9th Circuit offers new guidance for employers on music in the workplace
In today’s workplace, many employers allow employees to play music. While this is generally a cost-effective way to improve culture, morale, and productivity; it also creates potential exposure for hostile work environment and sexual harassment claims under Title VII of the Civil Rights Act of 1964. This is particularly true given a recent decision from the U.S. 9th Circuit Court of Appeals (whose rulings apply to all employers in Arizona, Alaska, Hawaii, Idaho, Montana, Nevada, Oregon, and Washington) in which the court unequivocally held that music played in the workplace can constitute actionable hostile work environment harassment under Title VII.
Audio offense
Stephanie Sharp worked for apparel manufacturer S&S Activewear. She and seven of her warehouse coworkers (including one male) sued their employer, alleging it allowed managers and employees to play “foul and abusive” music in the workplace. The offending songs included “Blowjob Betty” by Too $hort and “Stan” by Eminem.

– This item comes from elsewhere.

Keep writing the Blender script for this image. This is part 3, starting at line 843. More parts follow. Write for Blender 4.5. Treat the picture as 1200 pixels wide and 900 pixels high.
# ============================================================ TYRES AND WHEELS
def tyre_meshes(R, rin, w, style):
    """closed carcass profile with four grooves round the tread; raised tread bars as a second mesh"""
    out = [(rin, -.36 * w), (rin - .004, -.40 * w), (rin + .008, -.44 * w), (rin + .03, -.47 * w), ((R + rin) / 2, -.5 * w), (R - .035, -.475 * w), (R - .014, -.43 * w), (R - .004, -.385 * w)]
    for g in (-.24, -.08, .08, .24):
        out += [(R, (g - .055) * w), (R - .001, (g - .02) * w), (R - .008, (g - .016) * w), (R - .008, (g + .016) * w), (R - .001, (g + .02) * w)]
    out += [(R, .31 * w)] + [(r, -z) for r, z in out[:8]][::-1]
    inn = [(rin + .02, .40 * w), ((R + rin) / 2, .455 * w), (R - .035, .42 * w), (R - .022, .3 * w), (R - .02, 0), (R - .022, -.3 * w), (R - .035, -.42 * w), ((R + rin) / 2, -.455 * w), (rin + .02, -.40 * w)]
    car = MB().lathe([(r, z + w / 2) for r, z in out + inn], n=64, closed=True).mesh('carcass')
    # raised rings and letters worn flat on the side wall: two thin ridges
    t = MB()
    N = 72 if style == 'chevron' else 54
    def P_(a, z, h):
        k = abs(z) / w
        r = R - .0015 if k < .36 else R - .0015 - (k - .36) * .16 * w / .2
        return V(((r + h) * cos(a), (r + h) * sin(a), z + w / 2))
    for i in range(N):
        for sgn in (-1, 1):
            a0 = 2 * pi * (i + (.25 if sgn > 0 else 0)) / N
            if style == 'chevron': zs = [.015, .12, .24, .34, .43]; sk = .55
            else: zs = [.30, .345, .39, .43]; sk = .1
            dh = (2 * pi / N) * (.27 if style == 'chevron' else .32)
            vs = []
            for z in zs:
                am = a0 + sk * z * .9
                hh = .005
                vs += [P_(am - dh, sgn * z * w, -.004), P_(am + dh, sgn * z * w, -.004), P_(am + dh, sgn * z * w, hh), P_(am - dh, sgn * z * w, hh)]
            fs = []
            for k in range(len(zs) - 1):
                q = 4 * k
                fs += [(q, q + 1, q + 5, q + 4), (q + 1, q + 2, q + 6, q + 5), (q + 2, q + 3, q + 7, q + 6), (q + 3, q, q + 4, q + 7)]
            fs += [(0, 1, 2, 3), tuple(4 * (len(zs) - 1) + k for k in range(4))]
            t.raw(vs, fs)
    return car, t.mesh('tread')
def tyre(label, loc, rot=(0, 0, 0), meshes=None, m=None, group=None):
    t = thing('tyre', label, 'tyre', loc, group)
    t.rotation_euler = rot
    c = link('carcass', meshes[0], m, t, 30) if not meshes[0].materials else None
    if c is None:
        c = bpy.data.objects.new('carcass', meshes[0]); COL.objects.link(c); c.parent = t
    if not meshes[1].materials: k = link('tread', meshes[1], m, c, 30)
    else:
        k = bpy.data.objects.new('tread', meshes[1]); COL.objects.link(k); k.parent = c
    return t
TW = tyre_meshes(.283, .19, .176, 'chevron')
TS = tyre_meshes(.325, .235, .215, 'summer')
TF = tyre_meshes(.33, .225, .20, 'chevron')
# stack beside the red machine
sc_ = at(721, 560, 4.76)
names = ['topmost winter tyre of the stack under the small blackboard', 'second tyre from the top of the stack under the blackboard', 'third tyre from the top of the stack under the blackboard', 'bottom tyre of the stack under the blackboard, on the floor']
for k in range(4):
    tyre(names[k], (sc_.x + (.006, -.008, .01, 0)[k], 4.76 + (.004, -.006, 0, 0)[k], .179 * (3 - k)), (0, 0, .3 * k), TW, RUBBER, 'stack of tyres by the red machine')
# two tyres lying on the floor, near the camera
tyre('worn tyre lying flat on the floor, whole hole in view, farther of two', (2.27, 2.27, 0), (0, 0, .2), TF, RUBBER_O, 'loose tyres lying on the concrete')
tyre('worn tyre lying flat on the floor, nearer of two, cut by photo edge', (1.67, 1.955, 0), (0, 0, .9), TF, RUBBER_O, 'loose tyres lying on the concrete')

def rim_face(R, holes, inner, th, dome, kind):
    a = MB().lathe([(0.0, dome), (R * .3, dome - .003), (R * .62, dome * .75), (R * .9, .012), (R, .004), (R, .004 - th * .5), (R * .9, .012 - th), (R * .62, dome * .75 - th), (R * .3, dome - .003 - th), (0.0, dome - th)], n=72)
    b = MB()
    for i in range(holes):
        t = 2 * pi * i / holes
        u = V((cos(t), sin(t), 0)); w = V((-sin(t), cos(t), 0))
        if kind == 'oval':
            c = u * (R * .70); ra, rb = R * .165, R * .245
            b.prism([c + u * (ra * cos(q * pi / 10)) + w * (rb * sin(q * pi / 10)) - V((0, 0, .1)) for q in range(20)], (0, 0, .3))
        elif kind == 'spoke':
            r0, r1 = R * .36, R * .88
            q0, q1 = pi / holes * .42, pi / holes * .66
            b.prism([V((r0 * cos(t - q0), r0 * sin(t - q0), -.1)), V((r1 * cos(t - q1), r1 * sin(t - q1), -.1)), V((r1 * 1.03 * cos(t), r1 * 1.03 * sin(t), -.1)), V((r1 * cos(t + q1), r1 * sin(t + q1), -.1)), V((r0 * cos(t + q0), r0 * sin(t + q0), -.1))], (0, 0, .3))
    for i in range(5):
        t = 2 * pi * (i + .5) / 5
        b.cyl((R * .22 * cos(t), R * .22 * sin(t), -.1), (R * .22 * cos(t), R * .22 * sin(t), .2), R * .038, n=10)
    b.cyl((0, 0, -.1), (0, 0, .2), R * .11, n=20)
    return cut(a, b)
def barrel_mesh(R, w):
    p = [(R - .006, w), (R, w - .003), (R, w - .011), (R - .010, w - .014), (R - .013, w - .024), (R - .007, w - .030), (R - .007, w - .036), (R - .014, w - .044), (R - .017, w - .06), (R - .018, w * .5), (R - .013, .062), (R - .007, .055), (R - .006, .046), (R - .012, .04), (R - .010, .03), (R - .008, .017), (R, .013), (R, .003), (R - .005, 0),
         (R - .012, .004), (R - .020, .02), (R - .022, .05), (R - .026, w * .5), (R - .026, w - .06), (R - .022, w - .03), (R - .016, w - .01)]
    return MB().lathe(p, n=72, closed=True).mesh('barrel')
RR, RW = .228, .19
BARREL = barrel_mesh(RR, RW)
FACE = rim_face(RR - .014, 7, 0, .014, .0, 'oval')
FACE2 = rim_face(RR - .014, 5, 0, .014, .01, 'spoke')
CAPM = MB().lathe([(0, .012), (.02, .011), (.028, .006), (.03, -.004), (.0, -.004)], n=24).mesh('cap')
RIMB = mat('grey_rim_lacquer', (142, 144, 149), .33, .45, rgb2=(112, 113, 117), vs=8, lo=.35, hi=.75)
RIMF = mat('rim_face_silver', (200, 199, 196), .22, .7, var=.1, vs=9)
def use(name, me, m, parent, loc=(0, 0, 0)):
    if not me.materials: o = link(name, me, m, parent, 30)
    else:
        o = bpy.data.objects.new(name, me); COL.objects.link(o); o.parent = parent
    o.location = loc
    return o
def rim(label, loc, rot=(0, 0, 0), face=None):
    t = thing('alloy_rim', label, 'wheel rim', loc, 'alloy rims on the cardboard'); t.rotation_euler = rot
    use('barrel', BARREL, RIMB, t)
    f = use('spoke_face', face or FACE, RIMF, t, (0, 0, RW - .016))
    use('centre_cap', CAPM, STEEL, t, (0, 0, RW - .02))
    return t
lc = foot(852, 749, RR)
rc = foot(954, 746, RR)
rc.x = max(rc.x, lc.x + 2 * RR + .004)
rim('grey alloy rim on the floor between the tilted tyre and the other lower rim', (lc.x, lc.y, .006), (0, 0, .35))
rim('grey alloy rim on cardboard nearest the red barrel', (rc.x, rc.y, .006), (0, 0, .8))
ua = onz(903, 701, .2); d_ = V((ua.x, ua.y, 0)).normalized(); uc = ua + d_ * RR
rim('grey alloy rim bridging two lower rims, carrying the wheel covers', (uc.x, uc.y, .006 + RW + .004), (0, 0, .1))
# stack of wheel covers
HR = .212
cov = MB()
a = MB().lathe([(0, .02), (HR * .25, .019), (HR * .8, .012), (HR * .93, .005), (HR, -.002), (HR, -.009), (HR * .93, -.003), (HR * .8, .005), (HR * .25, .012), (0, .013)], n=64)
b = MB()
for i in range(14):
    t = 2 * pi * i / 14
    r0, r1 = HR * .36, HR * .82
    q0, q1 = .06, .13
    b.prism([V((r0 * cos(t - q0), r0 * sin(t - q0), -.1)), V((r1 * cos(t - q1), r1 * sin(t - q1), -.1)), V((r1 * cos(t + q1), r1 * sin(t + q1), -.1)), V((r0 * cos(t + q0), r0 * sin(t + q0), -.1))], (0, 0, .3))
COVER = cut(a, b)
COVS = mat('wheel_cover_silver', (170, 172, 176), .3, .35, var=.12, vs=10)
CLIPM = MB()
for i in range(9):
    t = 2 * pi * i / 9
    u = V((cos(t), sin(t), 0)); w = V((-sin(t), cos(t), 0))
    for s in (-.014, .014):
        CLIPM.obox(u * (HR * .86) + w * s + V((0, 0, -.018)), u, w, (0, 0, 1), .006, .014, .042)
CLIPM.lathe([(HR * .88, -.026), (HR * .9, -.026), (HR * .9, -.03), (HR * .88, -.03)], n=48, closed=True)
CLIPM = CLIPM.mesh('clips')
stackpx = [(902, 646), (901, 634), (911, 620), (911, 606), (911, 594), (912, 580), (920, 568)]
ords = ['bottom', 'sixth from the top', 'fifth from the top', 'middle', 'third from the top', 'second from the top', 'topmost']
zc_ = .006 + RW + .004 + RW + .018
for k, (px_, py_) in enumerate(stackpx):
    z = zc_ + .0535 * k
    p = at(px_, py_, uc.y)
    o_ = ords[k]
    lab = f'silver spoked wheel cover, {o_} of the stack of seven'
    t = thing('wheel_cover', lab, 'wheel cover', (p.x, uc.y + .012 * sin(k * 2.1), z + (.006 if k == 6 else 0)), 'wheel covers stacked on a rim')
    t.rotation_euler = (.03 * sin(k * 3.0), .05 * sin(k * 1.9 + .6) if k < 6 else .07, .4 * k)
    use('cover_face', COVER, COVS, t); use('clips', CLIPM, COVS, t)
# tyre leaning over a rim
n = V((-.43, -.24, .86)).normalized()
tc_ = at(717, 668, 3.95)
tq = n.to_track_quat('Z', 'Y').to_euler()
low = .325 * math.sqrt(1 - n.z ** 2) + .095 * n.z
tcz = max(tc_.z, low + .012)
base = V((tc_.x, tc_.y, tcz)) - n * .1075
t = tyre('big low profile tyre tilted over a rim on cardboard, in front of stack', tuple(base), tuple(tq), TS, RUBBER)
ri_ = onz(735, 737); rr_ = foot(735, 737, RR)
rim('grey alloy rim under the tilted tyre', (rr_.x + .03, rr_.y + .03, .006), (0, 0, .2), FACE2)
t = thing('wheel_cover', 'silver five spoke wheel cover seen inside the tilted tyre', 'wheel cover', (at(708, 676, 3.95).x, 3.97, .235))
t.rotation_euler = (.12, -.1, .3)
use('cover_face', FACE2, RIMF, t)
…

The songs—which were broadcasted on commercial-strength speakers throughout a 700,000 square-foot warehouse—used terms like “hoes” and “b*tches,” “glorified prostitution,” and detailed extremely violent scenarios with women. The employees alleged the music “contained extraordinarily graphic and sexually graphic content” and was nearly impossible to escape because the speakers were placed throughout the warehouse and sometimes on forklifts driven around the warehouse.